Israeli Prime Minister Benjamin Netanyahu speaks during a press conference at No. 10 Downing Street

It certainly doesn't qualify as a breakthrough, but after months of deadlock and mutual recrimination, it appears the leaders of Israel and Palestine may be slowly getting closer to restarting peace talks. Word of creeping movement toward possible renewed negotiations arose from Israeli Prime Minister Benjamin Netanyahu's visit to Britain and Germany this week, sparking fragile hope — and guarded optimism.

After meeting with British Premier Gordon Brown on Tuesday, Netanyahu spent Wednesday huddling with U.S. President Barack Obama's Middle East envoy, George Mitchell, in London. Central to both discussions were European and American efforts to get Netanyahu to agree to a freeze on the construction of West Bank settlements — one of the main conditions Palestine has set for resuming talks with Israel.

Though Netanhyahu is under severe pressure from hard-right partners in his coalition government to concede nothing, his comments in London suggested he might nevertheless consider modifying his hostility to a building freeze. "We are making headway," Netanyahu said ahead of his meeting with Mitchell. "My government has taken steps in both words and deeds to move forward." Later that day, he left for Germany to meet Chancellor Angela Merkel on the last leg of his European jaunt. Though Merkel has always been careful to avoid pressuring Israel in public on the issue, German officials have said the Chancellor will remind Netanyahu during their meeting on Thursday of Berlin's position that all settlement activity in the West Bank be halted and that a final peace agreement be based on a two-state solution.

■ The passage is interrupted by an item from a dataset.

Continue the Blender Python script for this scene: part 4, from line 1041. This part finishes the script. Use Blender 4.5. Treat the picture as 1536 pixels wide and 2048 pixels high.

Netanyahu has conformed to the latter half of that German request — sort of. Three months after winning Israel's general election in March, he altered his earlier rejection of an independent Palestine by endorsing the U.S.- and Europe-backed two-state proposal — though only under conditions the Palestinians considered nonstarters, such as no Palestinian army or airspace control and limits on the return of exiles. He has also dismissed demands that Jerusalem be the seat of the Palestinian state, calling the city "Israel's undivided capital." But having ignored most other demands forwarded by Palestinian authorities in their peace proposal, Netanyahu now finds himself under pressure from Western nations to give in to almost universal calls outside Israel that settlement on the West Bank be halted.

But by making significant concessions on West Bank construction, Netanyahu risks infuriating his hard-right coalition partners, who could bring the government down by quitting in protest. So he now seems to be shopping the idea of a compromise deal: a freeze on all new building but the right to see through construction that is already under way. In exchange, Israel may be extended various goodwill measures from Arab states, like reopening trade offices, initiating cultural exchanges and opening airspace to Israeli commercial planes, to further encourage movement toward renewed talks — and conditions for stable peace in the region.

None of that is enough for the Palestinians, and may prove too much for Netanyahu's government partners — which is one reason why signs that the Israeli leader is considering giving up even a little ground in the middle are inspiring some hope. "Politics is often the art of finding ladders tall enough to provide leaders who've climbed trees too tall for them with a face-saving manner of climbing down," says Yossi Mekelberg, an associate fellow at the British think tank Chatham House and program director of international relations at Regents College in London. "That climbdown requires that small, careful steps be taken at a consistent pace. Today we're talking about settlement freezes, which is nothing compared to questions like Jerusalem, border placement or the fate of refugees. But you have to start somewhere."

Were even imperfect movement made on the settlement issue, it would probably be enough to clear the way for Netanyahu to meet with Palestinian President Mahmoud Abbas in the margins of next month's United Nations General Assembly. That resumption of direct contacts would be a major boost for Obama's stated foreign policy priority of laying the foundation of lasting peace in the Middle East. And it would also reverse the dramatically deteriorating Israeli-Palestinian relations that helped lift hard-line, mutually hostile governments to power on both sides of the divide.

Still, those small, careful steps may be too slow for a situation already favoring extremes. In a survey released on Wednesday by Israel's Maagar Mohot polling company, two-thirds of respondents said they share the hard-right's refusal of any freeze on West Bank settlement — even if Arab nations reward such a move. Meanwhile, the hardship and anger produced in Palestine — and in Gaza particularly — is so great that slow but sure peace progress may not be enough in the end.

"The risk is that the hopelessness and helplessness has become so great by the time you reach the final destination that people on both sides say, 'All that, just for this? Forget it,' " Mekelberg says. "On the other hand, really big breakthroughs clearly aren't in the cards right now, so small steps are really the only choice you have. When things are this tight, small movement is big compared to no movement."

Which is why American and European diplomats this week are sounding hopeful about Netanyahu swapping his reputation as Mr. No for a stint as Mr. Maybe.